Arguably our biggest advantage lies in the very thing our upper echelons increasingly disdain — our messy multicultural democracy and our addiction to the rule of law. “The secret of U.S. success is neither Wall Street or Silicon Valley but its long-surviving rule of law and the system behind it,” Liu Yazhou, a Chinese two-star general, recently said. “The American system…is designed by genius and for the operation of the stupid.”

The stunning lack of such constitutional guarantees is just one reason why many of China’s entrepreneurial elite seek to immigrate to the U.S., Canada or Australia. Indeed, among the 20,000 Chinese with incomes over 100 million Yuan ($15 million), 27% have already emigrated and another 47% have said they were considering it, according to an April report by China Merchants Bank and U.S. consultants Bain & Co.
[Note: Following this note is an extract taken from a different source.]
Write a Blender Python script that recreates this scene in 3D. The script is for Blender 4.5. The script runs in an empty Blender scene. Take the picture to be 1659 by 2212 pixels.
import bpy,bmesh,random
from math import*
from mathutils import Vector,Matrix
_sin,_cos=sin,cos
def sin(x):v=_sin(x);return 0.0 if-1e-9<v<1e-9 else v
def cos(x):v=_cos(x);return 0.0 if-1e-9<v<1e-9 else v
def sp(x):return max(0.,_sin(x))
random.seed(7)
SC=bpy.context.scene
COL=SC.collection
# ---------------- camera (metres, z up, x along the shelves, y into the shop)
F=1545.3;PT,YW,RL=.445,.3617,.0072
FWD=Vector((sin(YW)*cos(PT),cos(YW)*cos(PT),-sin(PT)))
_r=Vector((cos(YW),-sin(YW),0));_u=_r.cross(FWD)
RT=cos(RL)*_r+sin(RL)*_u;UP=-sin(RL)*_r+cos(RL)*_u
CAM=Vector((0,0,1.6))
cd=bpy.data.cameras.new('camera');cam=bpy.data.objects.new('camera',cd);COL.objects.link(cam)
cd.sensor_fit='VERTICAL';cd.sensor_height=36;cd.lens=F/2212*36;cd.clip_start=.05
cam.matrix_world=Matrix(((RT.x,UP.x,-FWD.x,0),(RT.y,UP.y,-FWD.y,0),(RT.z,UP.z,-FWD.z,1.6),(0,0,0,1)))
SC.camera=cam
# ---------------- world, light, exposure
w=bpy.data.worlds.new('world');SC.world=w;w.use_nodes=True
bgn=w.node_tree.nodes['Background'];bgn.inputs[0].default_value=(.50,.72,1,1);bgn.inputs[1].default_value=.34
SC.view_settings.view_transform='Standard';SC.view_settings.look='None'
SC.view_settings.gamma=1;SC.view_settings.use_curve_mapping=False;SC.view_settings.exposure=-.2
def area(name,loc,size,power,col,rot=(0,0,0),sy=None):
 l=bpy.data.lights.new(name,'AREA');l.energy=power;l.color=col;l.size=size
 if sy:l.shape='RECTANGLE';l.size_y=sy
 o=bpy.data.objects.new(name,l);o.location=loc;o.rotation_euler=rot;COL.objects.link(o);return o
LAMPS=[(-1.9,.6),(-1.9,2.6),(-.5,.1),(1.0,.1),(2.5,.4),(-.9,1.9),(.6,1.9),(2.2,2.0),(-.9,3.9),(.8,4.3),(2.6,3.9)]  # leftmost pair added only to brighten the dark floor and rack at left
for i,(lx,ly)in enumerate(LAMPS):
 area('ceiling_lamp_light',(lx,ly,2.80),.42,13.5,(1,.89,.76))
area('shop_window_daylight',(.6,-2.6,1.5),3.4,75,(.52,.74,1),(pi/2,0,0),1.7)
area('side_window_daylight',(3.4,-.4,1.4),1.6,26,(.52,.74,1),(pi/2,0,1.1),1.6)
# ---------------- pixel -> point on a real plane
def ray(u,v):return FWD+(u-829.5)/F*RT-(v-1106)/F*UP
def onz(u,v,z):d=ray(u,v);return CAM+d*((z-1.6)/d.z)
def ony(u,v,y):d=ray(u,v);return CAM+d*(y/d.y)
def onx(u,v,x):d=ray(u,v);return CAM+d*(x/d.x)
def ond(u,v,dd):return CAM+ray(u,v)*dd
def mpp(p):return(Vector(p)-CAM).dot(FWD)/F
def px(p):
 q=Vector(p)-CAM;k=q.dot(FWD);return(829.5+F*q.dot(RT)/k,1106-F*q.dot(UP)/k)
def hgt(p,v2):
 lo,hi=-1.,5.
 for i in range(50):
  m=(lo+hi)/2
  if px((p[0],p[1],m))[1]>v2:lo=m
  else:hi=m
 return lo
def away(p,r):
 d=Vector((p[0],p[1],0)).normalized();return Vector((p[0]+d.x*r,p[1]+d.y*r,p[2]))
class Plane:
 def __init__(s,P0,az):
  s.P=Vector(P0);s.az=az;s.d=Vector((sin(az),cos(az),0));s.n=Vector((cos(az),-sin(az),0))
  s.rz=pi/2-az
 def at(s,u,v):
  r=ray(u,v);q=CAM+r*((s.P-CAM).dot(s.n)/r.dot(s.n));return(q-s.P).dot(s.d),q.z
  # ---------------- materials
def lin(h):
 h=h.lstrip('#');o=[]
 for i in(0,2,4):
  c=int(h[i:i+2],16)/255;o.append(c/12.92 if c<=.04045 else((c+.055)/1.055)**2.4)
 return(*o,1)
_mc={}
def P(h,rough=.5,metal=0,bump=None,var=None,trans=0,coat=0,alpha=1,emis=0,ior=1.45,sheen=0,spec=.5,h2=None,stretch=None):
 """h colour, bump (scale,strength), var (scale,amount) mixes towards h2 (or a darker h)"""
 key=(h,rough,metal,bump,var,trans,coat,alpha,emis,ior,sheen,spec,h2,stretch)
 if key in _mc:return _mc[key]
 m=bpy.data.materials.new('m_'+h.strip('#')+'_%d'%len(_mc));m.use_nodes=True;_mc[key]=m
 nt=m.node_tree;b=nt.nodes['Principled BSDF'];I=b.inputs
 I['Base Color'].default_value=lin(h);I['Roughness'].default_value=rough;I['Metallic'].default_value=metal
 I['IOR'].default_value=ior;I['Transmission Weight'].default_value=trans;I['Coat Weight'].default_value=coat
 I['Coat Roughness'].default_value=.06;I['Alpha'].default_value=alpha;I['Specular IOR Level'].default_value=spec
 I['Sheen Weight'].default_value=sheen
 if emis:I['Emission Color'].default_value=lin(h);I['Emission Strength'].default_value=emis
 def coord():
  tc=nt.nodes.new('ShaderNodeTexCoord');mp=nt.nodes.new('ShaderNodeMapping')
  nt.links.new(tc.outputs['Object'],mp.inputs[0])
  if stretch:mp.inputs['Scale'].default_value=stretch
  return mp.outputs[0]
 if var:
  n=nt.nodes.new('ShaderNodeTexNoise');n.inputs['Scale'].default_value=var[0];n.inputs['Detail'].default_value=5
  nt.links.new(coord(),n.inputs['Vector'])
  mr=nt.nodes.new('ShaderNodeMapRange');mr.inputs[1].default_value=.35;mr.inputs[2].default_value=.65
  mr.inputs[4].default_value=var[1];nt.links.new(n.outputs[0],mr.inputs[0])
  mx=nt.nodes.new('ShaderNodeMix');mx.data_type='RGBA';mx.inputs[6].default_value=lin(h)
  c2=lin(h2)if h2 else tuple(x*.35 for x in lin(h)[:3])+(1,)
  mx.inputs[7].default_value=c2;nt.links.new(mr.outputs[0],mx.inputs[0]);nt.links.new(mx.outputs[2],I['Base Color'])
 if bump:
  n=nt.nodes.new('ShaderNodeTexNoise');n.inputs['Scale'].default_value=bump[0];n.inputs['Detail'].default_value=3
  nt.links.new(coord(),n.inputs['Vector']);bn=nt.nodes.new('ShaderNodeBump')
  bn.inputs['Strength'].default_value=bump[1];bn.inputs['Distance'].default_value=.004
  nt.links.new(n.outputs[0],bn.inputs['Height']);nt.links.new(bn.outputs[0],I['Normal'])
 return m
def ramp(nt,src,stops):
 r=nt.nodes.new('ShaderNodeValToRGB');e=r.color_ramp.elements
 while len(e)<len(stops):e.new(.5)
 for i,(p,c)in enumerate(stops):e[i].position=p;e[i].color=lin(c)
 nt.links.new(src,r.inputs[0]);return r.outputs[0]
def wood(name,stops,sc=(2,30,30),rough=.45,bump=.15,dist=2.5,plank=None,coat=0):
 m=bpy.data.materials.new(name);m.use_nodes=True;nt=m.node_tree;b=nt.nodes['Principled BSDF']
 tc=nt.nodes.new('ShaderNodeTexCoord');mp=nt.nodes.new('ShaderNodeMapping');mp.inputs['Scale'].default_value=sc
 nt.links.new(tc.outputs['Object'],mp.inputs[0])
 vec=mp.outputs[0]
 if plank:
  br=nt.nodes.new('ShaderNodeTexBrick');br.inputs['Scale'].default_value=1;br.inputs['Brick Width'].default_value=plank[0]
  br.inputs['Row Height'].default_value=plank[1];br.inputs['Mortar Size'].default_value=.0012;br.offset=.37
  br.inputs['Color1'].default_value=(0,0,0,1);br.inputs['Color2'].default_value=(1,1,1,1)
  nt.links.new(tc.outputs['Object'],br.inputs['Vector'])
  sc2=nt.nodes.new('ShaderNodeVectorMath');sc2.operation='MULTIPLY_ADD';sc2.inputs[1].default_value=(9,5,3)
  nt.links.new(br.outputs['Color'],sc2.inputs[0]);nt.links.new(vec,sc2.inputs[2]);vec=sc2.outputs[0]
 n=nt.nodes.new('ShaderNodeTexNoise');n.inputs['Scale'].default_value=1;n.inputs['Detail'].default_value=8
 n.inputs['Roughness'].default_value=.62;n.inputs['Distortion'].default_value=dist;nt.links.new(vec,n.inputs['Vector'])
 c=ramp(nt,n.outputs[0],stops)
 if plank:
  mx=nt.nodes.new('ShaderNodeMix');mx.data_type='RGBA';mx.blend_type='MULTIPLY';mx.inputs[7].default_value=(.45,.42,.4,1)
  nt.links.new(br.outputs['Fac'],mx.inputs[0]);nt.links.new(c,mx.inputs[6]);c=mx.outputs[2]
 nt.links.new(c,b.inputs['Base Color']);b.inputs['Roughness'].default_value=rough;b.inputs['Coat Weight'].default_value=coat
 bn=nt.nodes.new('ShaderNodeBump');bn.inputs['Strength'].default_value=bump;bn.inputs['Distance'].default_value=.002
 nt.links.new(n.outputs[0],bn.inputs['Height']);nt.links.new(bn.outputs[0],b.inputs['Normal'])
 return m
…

To be sure, the U.S. and its allies need to change in order to compete. Greater incentives for savings, investments and productive industries must supplant those that promote asset speculation and financial manipulation. But we can do this without importing Asia’s hierarchical structures. Rather than trying to outdo the Politburo in developing crony capitalism we should seek to reinvigorate our diverse, grassroots economy.

In any competitive race you do not win by emulating your rivals but by building on your intrinsic strengths. The best way to avoid the scenario laid out in The Fat Years lies not in abandoning the very strengths that drove our historic ascendancy, but by tweaking and enhancing them so that they propel us in the coming decades.